Requirements
Lift out each line of the data that holds "part".

Record list
-- Start --
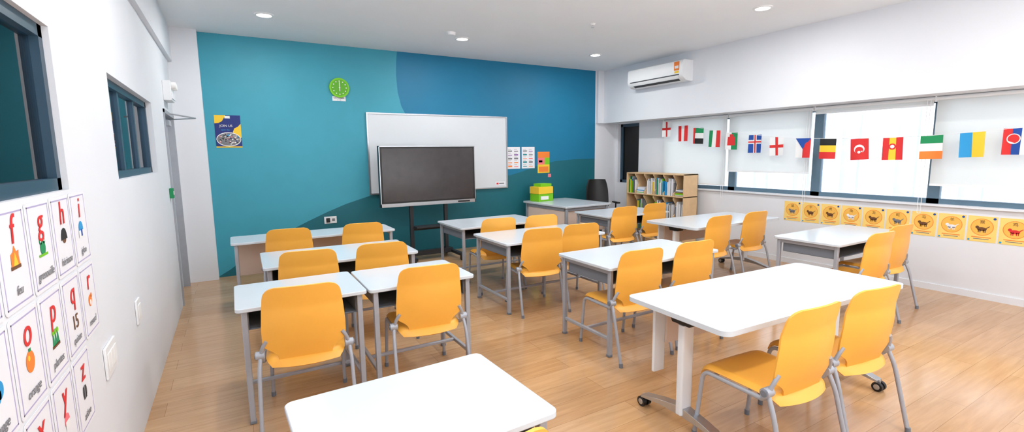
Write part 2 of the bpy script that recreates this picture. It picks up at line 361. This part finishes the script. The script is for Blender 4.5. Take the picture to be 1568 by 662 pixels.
# ---- office chair
b=B()
for k in range(5):
    a=2*math.pi*k/5;c,s=math.cos(a),math.sin(a);b.tube([(0,0,.10),(c*.28,s*.28,.07)],.018,BLK,8);b.cyl((c*.28-.02*s,s*.28+.02*c,.03),(c*.28+.02*s,s*.28-.02*c,.03),.03,BLK,14)
b.cyl((0,0,.08),(0,0,.42),.025,DGR)
b.prism(rr(.48,.46,.1,6),'z',.42,.49,BLK)
b.shell(lambda u,v:((u-.5)*.44*(1-.25*v**4),-.24-.05*v+.3*(u-.5)**2,.58+.50*v),12,12,.025,BLK)
b.tube([(0,-.1,.43),(0,-.27,.45),(0,-.29,.7)],.018,BLK,8)
for s in(-1,1): b.tube([(s*.2,0,.44),(s*.28,0,.46),(s*.28,.02,.66)],.014,BLK,8);b.cbox((s*.28,.03,.67),(.06,.24,.025),BLK)
obj('office_chair',b,(5.70,6.55,0),(0,0,160*D2R),bevel=.003)
# ------------------------------------------------------------------ interactive display on stand
b=B();x0,x1,z0,z1=-.735,.735,.83,1.69
b.box((x0,-.035,z0),(x1,.04,z1),DGR)
b.box((x0,-.042,z0),(x1,-.034,z0+.05),ALU);b.box((x0,-.042,z1-.012),(x1,-.034,z1),ALU)
b.box((x0,-.042,z0),(x0+.012,-.034,z1),ALU);b.box((x1-.012,-.042,z0),(x1,-.034,z1),ALU)
b.box((x0+.012,-.040,z0+.05),(x1-.012,-.034,z1-.012),BLK)
b.box((x0+.035,-.044,z0+.072),(x1-.035,-.040,z1-.035),SCREEN)
b.box((x1-.30,-.0435,z0+.012),(x1-.1,-.042,z0+.035),BLK)
for s in(-1,1):
    b.box((s*.27-.025,.04,.10),(s*.27+.025,.09,1.4),DGR)
    b.box((s*.36-.03,-.34,.07),(s*.36+.03,.34,.11),DGR)
    for t in(-1,1):b.cyl((s*.36-.015,t*.30,.035),(s*.36+.015,t*.30,.035),.035,BLK,16);b.cyl((s*.36,t*.30,.04),(s*.36,t*.30,.08),.01,ALU,8)
b.box((-.36,.03,.07),(.36,.10,.14),DGR);b.box((-.27,.05,.45),(.27,.08,.51),DGR);b.box((-.25,-.12,.50),(.25,.08,.52),DGR)
b.box((-.3,.04,1.0),(.3,.06,1.1),DGR)
obj('interactive_display',b,(2.51,6.68,0),bevel=.003)
# ---- whiteboard
b=B();w,h=2.33,1.17
b.box((-w/2,-h/2,.005),(w/2,h/2,.02),WBM)
for lo,hi in(((-w/2-.02,-h/2-.02,0),(w/2+.02,-h/2,.03)),((-w/2-.02,h/2,0),(w/2+.02,h/2+.02,.03)),((-w/2-.02,-h/2,0),(-w/2,h/2,.03)),((w/2,-h/2,0),(w/2+.02,h/2,.03))): b.box(lo,hi,ALU)
b.box((w/2-.22,-h/2+.03,.02),(w/2-.03,-h/2+.09,.022),PAPER);b.box((w/2-.2,-h/2+.045,.022),(w/2-.16,-h/2+.075,.0225),RED);b.box((w/2-.15,-h/2+.05,.022),(w/2-.05,-h/2+.07,.0225),GREYP)
b.box((-.5,-h/2-.03,.0),(.5,-h/2-.015,.07),ALU)
obj('whiteboard',b,(2.945,YB-.002,1.583),ROT['N'],bevel=.002)
# ---- clock
b=B();b.cyl((0,0,0),(0,0,.03),.135,LGRN,40)
b.cyl((0,0,.03),(0,0,.032),.112,mat('clock_face_green',(90,170,20),.5),40)
for k in range(12):
    a=k*math.pi/6;c,s=math.cos(a),math.sin(a);b.cyl((c*.09,s*.09,.032),(c*.09,s*.09,.034),.008,WH,10)
b.box((-.005,0,.034),(.005,.075,.036),WH);b.box((-.004,-.05,.034),(.004,.0,.036),WH);b.cyl((0,0,.032),(0,0,.038),.01,WH,12)
obj('wall_clock',b,(1.41,YB-.002,2.515),ROT['N'])
b=B();b.box((-.09,-.032,0),(.09,.032,.004),PAPER);o=obj('clock_label',b,(1.40,YB-.002,2.365),ROT['N']);text('OCTOBER',.032,BLACK,o,0,.008);text('11 : 00',.02,GREYP,o,0,-.018)
# ---- poster teal wall
b=B();b.box((-.145,-.205,0),(.145,.205,.003),NAVY)
b.prism([(-.145,.205),(-.145,.10),(-.10,.105),(-.06,.13),(-.02,.20),(-.02,.205)],'z',.003,.0035,YLW)
b.prism([(.145,.10),(.145,-.08),(.08,-.06),(.05,-.01),(.07,.04),(.11,.06)],'z',.003,.0034,YLW)
b.prism([(.145*math.cos(t*math.pi/12)*.95,-.10+.09*math.sin(t*math.pi/12)) for t in range(24)],'z',.0036,.0041,WH)
b.prism([(.145*math.cos(t*math.pi/12)*.9,-.10+.08*math.sin(t*math.pi/12)) for t in range(24)],'z',.0041,.0045,GREYP)
b.box((-.145,-.205,.003),(.145,-.19,.004),YLW);b.box((-.03,.165,.0035),(.03,.195,.004),WH)
for k in range(60): 
    t=random.uniform(0,6.28);q=random.random()**.5;b.cyl((.12*q*math.cos(t),-.10+.066*q*math.sin(t),.0045),(.12*q*math.cos(t),-.10+.066*q*math.sin(t),.005),.008,random.choice([PINK,BEIGE,NAVY,LBLU,WH,BLACK,BEIGE,WH]),8)
o=obj('event_poster',b,(.01,YB-.002,1.89),ROT['N']);text('JOIN US',.04,WH,o,-.02,.07,.005);text('open day',.026,LBLU,o,-.03,.02,.005)
def sheet(name,x,z,w,h,base,blocks):
    b=B();b.box((-w/2,-h/2,0),(w/2,h/2,.002),base)
    for (a,c,d,e,m) in blocks: b.box((-w/2+a*w,-h/2+c*h,.002),(-w/2+d*w,-h/2+e*h,.0028),m)
    return obj(name,b,(x,YB-.002,z),ROT['N'])
cols=[PUR,PINK,TEALP,GREYP,ORG,LBLU,GREYP]
for x in(4.265,4.57):
    bl=[]
    for r in range(5):
        for c in range(2):
            x0=.1+c*.45;z0=.08+r*.175;bl.append((x0,z0,x0+.3,z0+random.uniform(.03,.08),random.choice(cols)));bl.append((x0,z0+.1,x0+.22,z0+.115,GREYP))
    sheet('timetable_sheet',x,1.49,.27,.38,PAPER,bl)
sheet('colour_chart',4.90,1.40,.26,.38,YLW,[(0,.72,1,1,ORG),(0,.4,.6,.72,PINK),(.6,.4,1,.72,LGRN),(.1,.05,.9,.3,ORG),(.1,.5,.4,.6,WH)])
sheet('sticky_note',5.03,1.16,.07,.06,PINK,[])
b=B();b.box((-.085,-.05,0),(.085,.05,.012),WHT);b.box((-.06,-.03,.012),(-.01,.03,.035),BLK);b.box((.02,-.02,.012),(.06,.02,.016),GREYP);obj('power_socket',b,(1.185,YB-.001,.648),ROT['N'],bevel=.002)
# ------------------------------------------------------------------ bookshelf
b=B();Wd,Dp,Ht=1.29,.33,1.20
b.box((-Wd/2,-Dp/2,0),(-Wd/2+.018,Dp/2,Ht),BIRCH);b.box((Wd/2-.018,-Dp/2,0),(Wd/2,Dp/2,Ht),BIRCH)
b.box((-Wd/2,Dp/2-.01,0),(Wd/2,Dp/2,Ht),BIRCH);rows=[.06,.44,.82]
for z in rows+[1.182]: b.box((-Wd/2,-Dp/2,z),(Wd/2,Dp/2,z+.018),BIRCH)
b.box((-Wd/2,-Dp/2+.02,0),(Wd/2,-Dp/2+.035,.06),BIRCH)
n=6
for k in range(1,n):
    x=-Wd/2+Wd*k/n
    for z in rows:
        pr=[(Dp/2-.01,z+.018),(Dp/2-.01,z+.37),(-Dp/2,z+.37),(-Dp/2,z+.34),(-Dp/2+.05,z+.28),(-Dp/2+.09,z+.2),(-Dp/2+.06,z+.1),(-Dp/2,z+.06),(-Dp/2,z+.018)]
        b.prism(pr,'x',x-.007,x+.007,BIRCH)
bk=B();bc=[WH,PAPER,GREYP,LGRN,YLW,LBLU,PAPER,WH,PAPER,GRN,SHELFM,PAPER]
for r,z in enumerate(rows):
    for k in range(n):
        xa=-Wd/2+Wd*k/n+.015;xe=xa+Wd/n-.03
        if random.random()<.12: continue
        if random.random()<.5:
            zz=z+.018
            for q in range(random.randint(3,9)):
                t=random.uniform(.01,.022);bk.box((xa+random.uniform(0,.02),-Dp/2+random.uniform(.01,.05),zz),(xe-random.uniform(0,.03),Dp/2-.03,zz+t),random.choice(bc));zz+=t
        else:
            x=xa
            while x<xe-.02:
                t=random.uniform(.008,.02);hh=random.uniform(.2,.29);bk.box((x,-Dp/2+random.uniform(.02,.07),z+.018),(x+t-.001,Dp/2-.03,z+.018+hh),random.choice(bc));x+=t
root=bpy.data.objects.new('bookshelf',None);sc.collection.objects.link(root);root.location=(6.38,5.80,0);root.rotation_euler=(0,0,-90*D2R)
obj('carcass',b,parent=root,bevel=.002);obj('books',bk,parent=root)
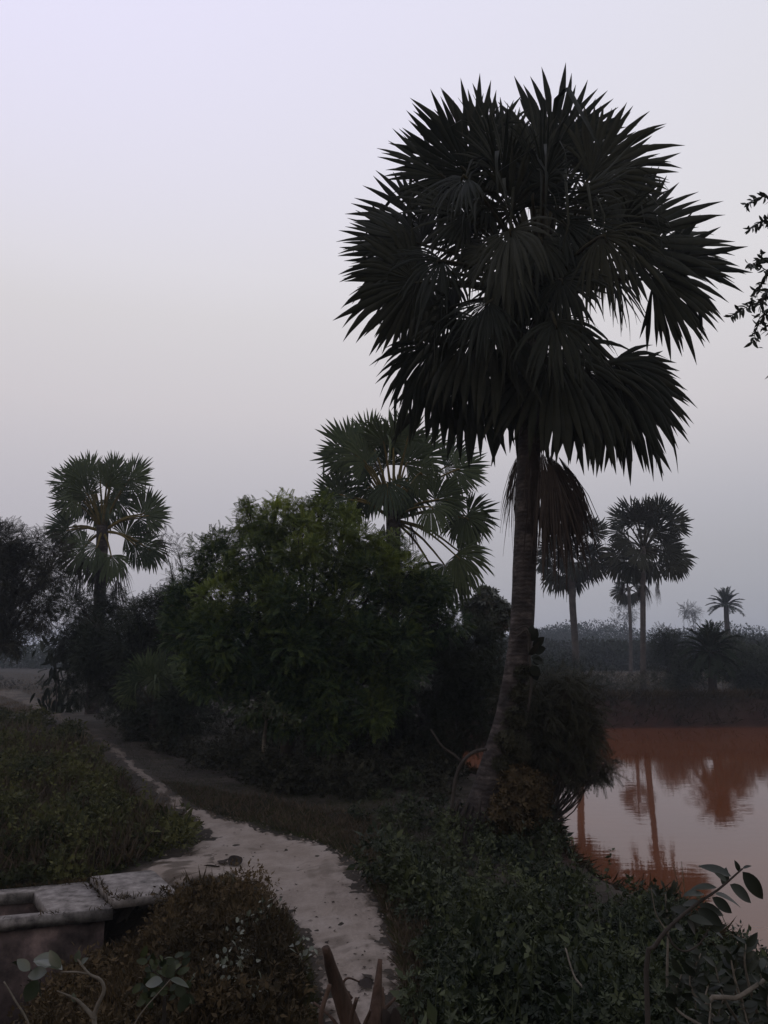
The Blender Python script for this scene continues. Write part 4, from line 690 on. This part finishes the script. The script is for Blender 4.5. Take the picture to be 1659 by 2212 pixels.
for cx, cy, a_, L_ in [(1500, 740, -52, 200), (1430, 770, 160, 185), (1380, 830, 70, 110), (1480, 740, 110, 70), (1340, 840, 178, 150), (1420, 820, -35, 170), (1330, 880, -20, 190), (1310, 900, -35, 150), (1260, 880, 165, 150), (1230, 950, -15, 150), (1220, 970, -30, 170), (1180, 1000, 170, 120), (1160, 1030, -5, 150), (1150, 1040, -50, 130), (1080, 1090, 140, 90), (1070, 1080, -20, 100), (1500, 720, 40, 55), (1240, 930, -170, 110), (1400, 800, 140, 80)]:
    lvs.append((*Q(cx, cy), 4.2 + RG.uniform(-.08, .08), a_, L_*.3465*1.05, RG.normal()*.25))
gb = lambda x_, y_: np.array([x_, y_, H1(x_, y_)])
g1 = P(*Q(900, 1500), 4.2); 
SB2 = ([np.array(p) for p in []])
def toground(p3, d=None):   # picture point of the ground straight below
    w_ = P(*p3); z = H1(w_[0], w_[1]); v = np.array([w_[0], w_[1], z]) - [0, 0, EYE]; u = v[0]/(v @ FW); vv = -(v @ UP)/(v @ FW); return (CX + u*F, CY + vv*F, w_[1])
stemmed('leafy_branch_shrub', 'dark broad-leaved branch arching up over the pond at lower right', 'shrub', [([toground(SB[0])] + SB, .014, .004), ([q3(1030, 1130, 4.2), q3(1080, 1210, 4.2), q3(1150, 1235, 4.2), q3(1230, 1190, 4.2), q3(1290, 1100, 4.2)], .006, .003)], lvs + [(*Q(1290, 1100), 4.2, 10, 40, 0), (*Q(1300, 1095), 4.2, -30, 40, .1), (*Q(1280, 1100), 4.2, 100, 25, .1), (*Q(1200, 1100), 4.25, 80, 40, .1)], m_bark, m_near, gb(P(*SB[0])[0], 4.2))
# bottom right shrub: upright leaves
D8 = 4.4; lvs = []; stm = []
b0 = toground((1700, 2300, D8))
for cx, cy in [(1240, 1250), (1420, 1240), (1520, 1190), (1600, 1330), (1180, 1330), (1330, 1330), (1460, 1290), (1120, 1380), (1290, 1420), (1390, 1500), (1500, 1560), (1620, 1450), (1700, 1380), (1700, 1560), (1300, 1560), (1200, 1480), (1420, 1640), (1560, 1640), (1800, 1450), (1350, 1700), (1850, 1600)]:
    o = (cx+RG.uniform(-60, 60), cy+170+RG.uniform(0, 60)); dq = D8 + RG.uniform(-.25, .25); stm.append(([b0, (*Q(cx*.3+o[0]*.2+900, 1900), D8), (*Q(*o), dq), (*Q(cx, cy), dq)], .012, .003))
    for i in range(11):
        u = i/10; x_, y_ = o[0]+(cx-o[0])*u, o[1]+(cy-o[1])*u; a_ = 90 + (-1)**i*RG.uniform(20, 75); lvs.append((*Q(x_, y_), dq, a_, RG.uniform(60, 120)*.3465, RG.normal()*.4))
stemmed('upright_leaf_shrub', 'shrub of small upright leaves at the bottom right corner over the water', 'shrub', stm + [([b0, (*Q(1290, 1660), D8-.2), (*Q(1480, 1520), D8-.2), (*Q(1659, 1400), D8-.1), (*Q(1800, 1300), D8)], .014, .008)], lvs, m_pale, m_near, gb(P(*b0)[0], D8))
# thin upright sapling stem
s0 = toground((*Q(1040, 1800), 5.4))
stemmed('thin_sapling', 'slender pale upright stem with few leaves among the undergrowth, lower right', 'sapling', [([s0, (*Q(1045, 1690), 5.4), (*Q(1030, 1400), 5.4), (*Q(1035, 1100), 5.4), (*Q(1020, 880), 5.4)], .012, .005), ([(*Q(1030, 1520), 5.4), (*Q(990, 1520), 5.4), (*Q(950, 1500), 5.4)], .004, .002), ([(*Q(1032, 1120), 5.4), (*Q(960, 1000), 5.4), (*Q(930, 840), 5.4)], .006, .003)], [(*Q(1020+RG.uniform(-80, 60), RG.uniform(830, 1050)), 5.4, RG.uniform(0, 180), RG.uniform(15, 30), RG.normal()*.3) for _ in range(26)], m_pale, m_near, gb(P(*s0)[0], 5.4))
s0 = toground((*Q(600, 1750), 5.6))
tag(mk('fallen_stick', [tube(spline([P(*Q(590, 1690), 5.6) - [0, 0, .3], P(*Q(530, 1530), 5.7), P(*Q(450, 1390), 5.8), P(*Q(395, 1215), 5.9)], 14), np.linspace(.009, .005, 14), 6, jit=.1)], m_pale), 'thin pale dry stick poking up from the undergrowth at the bottom', 'stick')
# broken stalks in front
def T7(cx, cy): return (cx*.4085 + 474, cy*.4085 + 1626.6)
D9 = 3.1; gb0 = toground((*T7(740, 1600), D9)); t = thing('cut_stalks', 'clump of broken dry brown stalks standing in front of the path', 'plant stump', gb(P(*gb0)[0], D9)); 
def stalk(pts, r0, r1, m=m_stub, n=16, jit=.1): return tube(spline([P(*T7(a, b_), D9+dz) for a, b_, dz in pts], n), np.linspace(r0, r1, n), 10, jit=jit)
for pts, r0, r1 in [([(770, 1620, 0), (700, 1450, 0), (640, 1290, -.02), (590, 1130, -.05), (562, 1030, -.08)], .042, .013), ([(790, 1620, 0), (815, 1450, 0), (828, 1330, .02), (850, 1090, .08)], .045, .008), ([(830, 1600, .05), (845, 1420, .06), (840, 1240, .08)], .03, .02), ([(760, 1600, -.1), (700, 1420, -.12), (725, 1298, -.15)], .011, .006), ([(760, 1600, .1), (840, 1400, .1), (930, 1295, .15)], .012, .005), ([(700, 1600, -.05), (540, 1440, -.1), (582, 1225, -.12)], .011, .007), ([(720, 1600, 0), (600, 1410, 0), (500, 1320, .1)], .007, .004), ([(740, 1500, -.1), (800, 1360, -.15)], .008, .005), ([(700, 1300, .2), (655, 1230, .2), (680, 1190, .2), (740, 1210, .25)], .006, .003)]:
    mk('stalk', [stalk(pts, r0, r1)], m_stub, t, smooth=False)
mk('torn_husk', [inst(BL*[1.6, 1, 1], BL_F, P(*T7(925+dx, 1450), D9), [RG.normal()*.4, 0, 1], [RG.normal(), -1, RG.normal()*.4], .06, .2) for dx in (-30, 0, 20)], m_dead, t)
# bottom left plant with pale stems
def T6(cx, cy): return (cx*.4085, cy*.4085 + 1491)
DA = 4.2; sA = [([(*T6(560, 2100), DA), (*T6(500, 1765), DA), (*T6(510, 1680), DA), (*T6(550, 1590), DA), (*T6(530, 1530), DA), (*T6(470, 1500), DA), (*T6(410, 1420), DA)], .013, .005), ([(*T6(505, 1740), DA), (*T6(440, 1670), DA), (*T6(395, 1630), DA), (*T6(300, 1590), DA)], .012, .003), ([(*T6(470, 1500), DA), (*T6(400, 1490), DA), (*T6(320, 1490), DA)], .005, .003), ([(*T6(200, 2000), DA), (*T6(150, 1765), DA), (*T6(80, 1640), DA), (*T6(20, 1540), DA)], .006, .004), ([(*T6(650, 1990), DA), (*T6(720, 1750), DA), (*T6(900, 1530), DA)], .004, .002)]
LA = [(*T6(200, 1530), DA, -120, 58, -.1), (*T6(215, 1540), DA, -95, 45, 0), (*T6(330, 1480), DA, 160, 70, .2), (*T6(320, 1470), DA, 130, 45, .1), (*T6(250, 1490), DA, 190, 50, .1), (*T6(405, 1440), DA, 80, 26, 0), (*T6(395, 1650), DA, 100, 20, 0), (*T6(300, 1440), DA+.1, 175, 60, .2), (*T6(420, 1450), DA, 40, 22, .1), (*T6(60, 1440), DA+.1, -20, 50, .2), (*T6(980, 1600), DA+.3, -100, 50, 0), (*T6(880, 1520), DA+.3, 60, 36, 0), (*T6(900, 1530), DA+.3, -20, 45, .2), (*T6(860, 1540), DA+.3, -170, 45, .2), (*T6(930, 1560), DA+.3, -60, 40, .2), (*T6(160, 1480), DA, 150, 40, .2)]
ta = stemmed('pale_stem_plant', 'young plant with pale crooked stems and broad leaves in the bottom left corner', 'plant', sA, LA, m_pale, m_silver, gb(P(*T6(560, 1900), DA)[0], DA), 1.25)
DB = 5.4; LB = []
for i in range(70): LB.append((*T6(RG.uniform(740, 1010), RG.uniform(1400, 1640)), DB+RG.uniform(-.2, .2), RG.uniform(0, 360), RG.uniform(14, 30), RG.normal()*.4))
stemmed('green_weed', 'bright green broad-leaved weed low on the brown slope, bottom left', 'plant', [([toground((*T6(880, 1700), DB)), (*T6(870, 1600), DB), (*T6(840+dx, 1450), DB)], .006, .003) for dx in (-60, 0, 60, 120)], LB, m_bark, m_mid, gb(P(*T6(880, 1700), DB)[0], DB), 1.3)
def litter(name, label, px, py, s, m, kind='leaf', cat='litter'):
    p = G(px, py); p[2] = H1(p[0], p[1]) + .02; vb = []
    for i in range(1 if name == 'paper_scrap' else 3): vb.append(inst(BL*[1.5, 1, 1], BL_F, p + RG.normal(size=3)*[.03, .03, .004] + [0, 0, .015*i], [RG.normal(), RG.normal(), .12], [RG.normal()*.4, RG.normal()*.4, 1], s*RG.uniform(.7, 1.1), .1*i))
    return tag(mk(name, vb, m), label, cat)
litter('dead_leaf', 'dark curled dead leaf lying on the widest part of the path', 480, 1868, .26, m_dead, cat='leaf')
litter('dead_leaf', 'dark withered leaf on the path behind the broken stalks', 780, 2137, .16, m_dead, cat='leaf')
litter('paper_scrap', 'small white scrap lying in the grass right of the path', 1008, 2160, .07, m_white, cat='litter')
litter('yellow_leaf', 'single yellow fallen leaf at the foot of the tallest trunk', 1172, 1790, .12, m_yellow, cat='leaf')
# clods on the path edges
n = 420; k = RG.integers(20, 330, n); side = RG.random(n) < .7; e = np.where(side[:, None], Rp[k], Lp[k]); e[:, :2] += RG.normal(size=(n, 2))*.10; e[:, 2] = H(e[:, 0], e[:, 1])
ico = np.array([(0, 0, 1), (.9, 0, .2), (.3, .85, .25), (-.75, .5, .2), (-.75, -.5, .2), (.3, -.85, .25), (0, 0, -.6)]); icf = [(0, 1, 2), (0, 2, 3), (0, 3, 4), (0, 4, 5), (0, 5, 1), (6, 2, 1), (6, 3, 2), (6, 4, 3), (6, 5, 4), (6, 1, 5)]
tag(mk('earth_crumbs', [inst(ico, icf, e, RG.normal(size=(n, 3))*[1, 1, .1], [[0, 0, 1.]]*n, RG.uniform(.008, .03, n), RG.uniform(0, .8, n))], m_path), 'crumbled clods of earth along the path edges', kind='stuff')
# ------------------------------------------------------------------ haze
m, t_ = mat('haze_air'); o = N(t_, 'ShaderNodeOutputMaterial'); pv = N(t_, 'ShaderNodeVolumePrincipled'); pv.inputs['Color'].default_value = (.80, .88, 1, 1); pv.inputs['Density'].default_value = .00085; pv.inputs['Anisotropy'].default_value = .2
t_.links.new(pv.outputs[0], o.inputs['Volume'])
x0, x1, y0, y1, z0, z1 = -920, 920, -40, 1560, -5, 22
V = np.array([(x, y, z) for z in (z0, z1) for x, y in ((x0, y0), (x1, y0), (x1, y1), (x0, y1))]); Fh = [(3, 2, 1, 0), (4, 5, 6, 7), (0, 1, 5, 4), (1, 2, 6, 5), (2, 3, 7, 6), (3, 0, 4, 7)]
tag(mk('haze', [(V, np.array(Fh))], m), kind='stuff')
-- End --
Exercise result
Write part 2 of the bpy script that recreates this picture. It picks up at line 361. This part finishes the script. The script is for Blender 4.5. Take the picture to be 1568 by 662 pixels.
The Blender Python script for this scene continues. Write part 4, from line 690 on. This part finishes the script. The script is for Blender 4.5. Take the picture to be 1659 by 2212 pixels.
litter('dead_leaf', 'dark curled dead leaf lying on the widest part of the path', 480, 1868, .26, m_dead, cat='leaf')